Talking in West Virginia yesterday Obama struck a sour note. I am happy to see him wearing a flag pin, or not. I am happy to see him trying to connect with conservatives, even if most of them won't vote for him. When he is president, we'll all have to work together. That is the most appealing idea of his campaign.
But when Obama implies that people opposed to the war in Viet Nam were disrespectful of returning veterans, he is buying into, and keeping alive, a falsehood.
The American people were the same then, as now. The American people, when they oppose a war, do not blame it on the young people sent out to risk their lives for the likes of Dick Cheney or Dick Nixon. There are exceptions, of course, but they are very rare.
I participated in many demonstrations against the war in Vietnam, and got arrested once. At the big demonstrations there is absolutely no question that organizers and participants were eager to embrace returning veterans. The slander that it was otherwise was a propaganda invention of right wingers.
At speeches from podiums, the troops were respected. Veterans returning were sought out and cultivated by the anti-war movement.
For a year, a returning veteran with severed post traumatic stress disorder stayed in my home. He told me that when he was back in the states, in uniform, he happened to be walking near a big demonstration in Washington and he was cheered (with calls of 'Join Us!") a number of times.
Veterans were leaders of the anti-war movement. Veterans were a huge part of the so-called counterculture. The youth culture of the time had a strong egalitarian tendency. For the second half of the war you could pretty much assume that a veteran was opposed to the war. Veterans and non-veterans were together, a lot. We hitchhiked around together, we smoked pot together, we loved the same pop music.
The lie that war opponents were disrespectful of returning Viet Nam veterans is an earlier version of the propaganda attack against Obama and his supporters - you know, Birkenstock wearing, latté drinking blah blah. President (to be) Obama, please stop buying into the earlier falsehood. It exposes you to the more current version.
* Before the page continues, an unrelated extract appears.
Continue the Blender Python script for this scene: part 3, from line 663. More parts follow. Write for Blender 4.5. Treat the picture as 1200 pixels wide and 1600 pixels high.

All evidence I have about Obama -- his performance in the campaign, his book Dreams from My Father, the humor he injects into his public appearances -- makes me like him, and I am more enthusiastic about him than any presidential candidate I have ever voted for before.
But I don't like his breathing life into this old myth. I think there is plenty enough true things you can say to connect with conservaties without having to do that.